Portuguese President Jorge Sampaio on Friday ruled out an early election to choose a successor for the country's EU-bound prime minister, saying he would instead ask the new leader of the ruling Social Democrats to form the next government.

"I have decided to give an opportunity to the parliamentary majority to form a new government and will extend an invitation to the president of the Social Democrats to form a government," he said in a televised address to the nation.

Lisbon mayor Pedro Santana Lopes, a populist who is further to the right than current Prime Minister Jose Manuel Durao Barroso, was elected the leader of the Social Democrats last week.

Durao Barroso, approved by European Union leaders at the end of June as the next president of the European Commission, handed in his resignation on Monday to Sampaio but is staying on in a caretacker capacity until a new government is sworn in.

He emerged as the leading compromise choice last month after a host of higher-profile candidates were either rejected or declined to enter the race for the presidency of the EU's executive arm.

Durao Barroso will take over from Italy's Romano Prodi as the president of the European Union's executive arm for a five-year term on November 1, provided he wins approval from the European Parliament at a hearing on July 22.

Sampaio, a socialist, had met with former presidents, party leaders and business leaders in recent days as he decided between asking Santana Lopes to form a new government or calling for fresh elections.

"This is a complex decision given the controversy over the best way to solve the problem," he said. "I did not arrive at a decision lightly."

Polls show a majority of Portuguese favoured new elections. All four left-wing parties with representation in parliament had argued that without a fresh vote a new Social Democrat government would lack legitimacy.
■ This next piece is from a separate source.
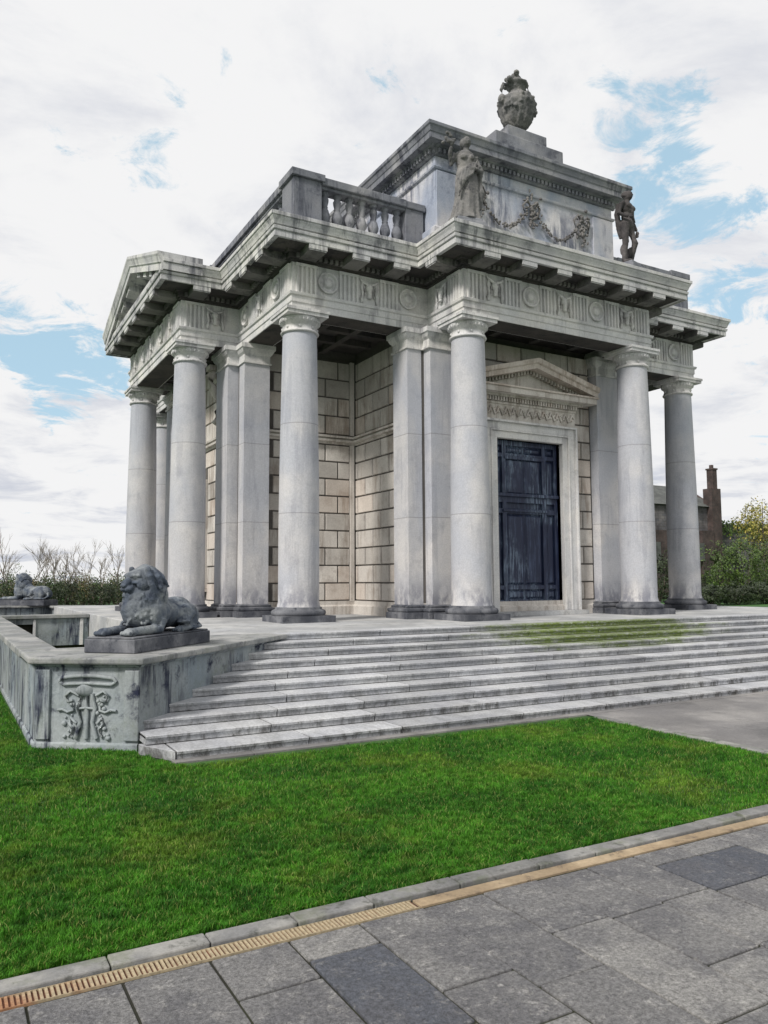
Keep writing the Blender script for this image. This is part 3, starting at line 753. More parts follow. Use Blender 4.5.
for i in range(46):
    a = random.uniform(0, 2 * PI); r = random.uniform(.0, .30)
    mb.ell((-.07 + r * math.cos(a), r * math.sin(a) * .8, z0 + 1.52 + random.uniform(-.06, .14) - r * .15), [random.uniform(.05, .085)] * 3, seg=8, rings=6)
mb.tube([(.20, 0, z0 + 1.58), (.36, 0, z0 + 1.52), (.40, 0, z0 + 1.36), (.34, 0, z0 + 1.18)], [.05, .05, .045, .05], 8)
remesh(mb, 'urn_body', M['sculpt'], urn, .022, .012, .08, 1)

# ---- human statues
def statue(loc, rz, kind, label, group='classical statues on the attic'):
    root = empty('statue', loc, label, 'statue', group, rz)
    mb = MB(); mb.box(-.34, .34, -.32, .32, 0, .52); mb.box(-.29, .29, -.27, .27, .52, .60); bevel(mb.build('statue_plinth', M['atticdark'], root), .02, 2)
    b = .60; m = MB()   # figure faces -y
    def limb(pts, rs): m.tube([(p[0], p[1], p[2] + b) for p in pts], rs, 12)
    def blob(c, r, R=None): m.ell((c[0], c[1], c[2] + b), r, R=R)
    if kind == 'woman':
        seg = 36; prof = [(0, .30, .24), (.10, .27, .21), (.35, .235, .19), (.60, .225, .18), (.82, .215, .17), (.95, .20, .155), (1.06, .165, .13), (1.18, .18, .135), (1.30, .195, .13), (1.38, .17, .11), (1.42, .09, .08)]
        vs = []
        for z, rx, ry in prof:
            fold = .10 * max(0, 1 - z / 1.05)
            for k in range(seg):
                a = 2 * PI * k / seg; f = 1 + fold * math.sin(7 * a + z * 2) + fold * .6 * math.sin(13 * a - z)
                vs.append((rx * f * math.cos(a) + .03 * math.sin(z * 2.4), ry * f * math.sin(a), z + b))
        m.add(vs, [(i * seg + k, i * seg + (k + 1) % seg, (i + 1) * seg + (k + 1) % seg, (i + 1) * seg + k) for i in range(len(prof) - 1) for k in range(seg)] + [tuple(range(seg - 1, -1, -1)), tuple(range((len(prof) - 1) * seg, len(prof) * seg))])
        limb([(.02, 0, 1.38), (.02, -.01, 1.52)], [.06, .055]); blob((.02, -.02, 1.60), (.085, .105, .12)); blob((.02, .05, 1.63), (.10, .10, .10))
        blob((.02, -.125, 1.59), (.014, .022, .022)); blob((.02, .13, 1.60), (.05, .05, .05)); 
        for s in (-1, 1): blob((.02 + s * .035, -.105, 1.62), (.014, .01, .01)); blob((s * .08, -.12, 1.25), (.06, .05, .06))
        blob((.02, -.112, 1.545), (.025, .012, .008))
        limb([(-.17, 0, 1.34), (-.27, .02, 1.14), (-.33, -.08, 1.30), (-.32, -.12, 1.40)], [.062, .052, .04, .032])
        blob((-.32, -.13, 1.47), (.045, .03, .055))
        for i in range(4): limb([(-.345 + i * .018, -.15, 1.49), (-.35 + i * .022, -.16, 1.56 - abs(i - 1.5) * .01)], [.011, .009])
        limb([(-.285, -.13, 1.46), (-.27, -.16, 1.50)], [.013, .01])
        for i in range(14): blob((-.35 + random.gauss(0, .05), -.14, 1.54 + random.gauss(0, .05)), [.035] * 3)
        limb([(.20, 0, 1.34), (.26, .02, 1.10), (.20, -.14, .98), (.13, -.19, 1.0)], [.062, .052, .042, .032]); blob((.08, -.19, 1.0), (.055, .03, .04))
        for i in range(4): limb([(.05, -.20, .975 + i * .017), (.0, -.19, .965 + i * .02)], [.011, .009])
        limb([(.23, .05, 1.33), (.27, -.06, 1.02), (.28, -.05, .60), (.26, .0, .28)], [.05, .07, .075, .05])  # hanging mantle
        for i in range(5): limb([(.18 - i * .07, -.15, 1.20 - i * .05), (.05 - i * .06, -.20, .88 - i * .05), (-.12 - i * .02, -.17, .74 - i * .08)], [.018, .026, .02])
    else:
        limb([(-.10, 0, .92), (-.13, -.03, .50), (-.14, .02, .08)], [.105, .068, .042]); blob((-.14, -.06, .04), (.05, .13, .045))
        limb([(.10, 0, .92), (.15, -.09, .52), (.17, .03, .10)], [.105, .068, .042]); blob((.18, -.05, .04), (.05, .13, .045))
        blob((-.13, .03, .32), (.06, .065, .13)); blob((.15, .02, .34), (.06, .065, .13))
        blob((0, .0, .95), (.175, .125, .14)); blob((.01, .0, 1.10), (.15, .105, .16)); blob((.02, -.01, 1.28), (.19, .12, .16)); blob((.02, 0, 1.39), (.17, .09, .07))
        for s in (-1, 1): blob((.02 + s * .085, -.09, 1.31), (.085, .04, .06)); blob((s * .08, .08, .92), (.09, .08, .09))
        limb([(.02, 0, 1.40), (.03, -.01, 1.52)], [.06, .055]); blob((.03, -.03, 1.60), (.08, .10, .115)); blob((.03, .02, 1.64), (.095, .10, .08))
        blob((.03, -.13, 1.59), (.013, .02, .022)); blob((.03, -.118, 1.545), (.024, .012, .008))
        for s in (-1, 1): blob((.03 + s * .035, -.11, 1.62), (.013, .01, .01)); blob((.03 + s * .085, 0, 1.60), (.015, .025, .03))
        limb([(.21, 0, 1.36), (.27, .03, 1.10), (.27, -.06, .86)], [.062, .05, .034]); blob((.27, -.08, .79), (.03, .04, .055))
        for i in range(4): limb([(.26, -.11 + i * .022, .75), (.25, -.11 + i * .022, .68)], [.011, .009])
        limb([(.25, -.12, .79), (.23, -.14, .74)], [.013, .01])
        limb([(-.18, 0, 1.36), (-.26, .03, 1.12), (-.18, -.13, 1.02)], [.062, .05, .034]); blob((-.12, -.17, 1.02), (.05, .03, .04))
        for i in range(4): limb([(-.09, -.18, .995 + i * .017), (-.04, -.17, .985 + i * .018)], [.011, .009])
        limb([(-.17, .09, 1.38), (-.18, .12, 1.15), (-.12, .12, .85), (-.08, .10, .62)], [.05, .06, .055, .04])  # cloak over the shoulder
        limb([(.16, .10, .45), (.17, .11, .2), (.17, .10, 0)], [.05, .06, .07])
        limb([(-.20, -.02, 1.40), (.02, -.10, 1.20), (.16, -.08, 1.0)], [.04, .035, .03])
    wd = 1.2 if kind == 'woman' else 1.2
    m.xf(lambda v: (v[0] * wd, v[1] * wd, b + (v[2] - b) * 1.13))
    remesh(m, 'figure', M['sculpt'] if kind == 'woman' else M['statue'], root, .014, .005, .05, 2)
    return root
statue((-2.468, -7.2, 8.03), math.radians(-12), 'woman', 'robed female statue raising one hand, left end of attic front')
statue((2.468, -7.2, 8.03), math.radians(14), 'man', 'slender male statue against the sky, right end of attic front')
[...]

But Sampaio said dissolving parliament would create even greater political instability and could hurt the struggling economy.

Within minutes of Sampaio's speech, the leader of the main opposition Socialist Party, Eduardo Ferro Rodrigues, announced his resignation.

"I cannot accept a decision which creates a political solution for the Portuguese government which I consider to be mistaken and dangerous," he told a televised news conference, adding he considered the president's decision to be a "political and personal failure".

Durao Barroso's Social Democrat-led coalition was roundly thrashed at the polls in last month's European parliament elections and trails the main opposition Socialists in opinion surveys.

Opponents of Santana Lopes, including some within his own party, accuse him of being a political lightweight who focuses on attention-grabbing projects of little substance.

Opposition parties have also expressed fears that if he were to form a government he would pursue radically different policies from those of his predecessor.

But Santana Lopes, a former president of Lisbon-based football club Sporting, has said he will maintain the government's current economic and foreign policies.

"The leader has changed but the politics will be the same, although with a new style, a new impulse, with my way of being," he told reporters after the party's National Council elected him as its new leader with 98 votes in favour and three against.

Sampaio sought to allay opposition fears, warning he would use his constitutional powers to ensure the new government followed the general line pursued by Durao Barroso.

"I reiterate that the continuation of key policies -- regarding Europe, foreign policy, defence, justice, as well as policies of fiscal constraint -- must be rigorously respected," he said.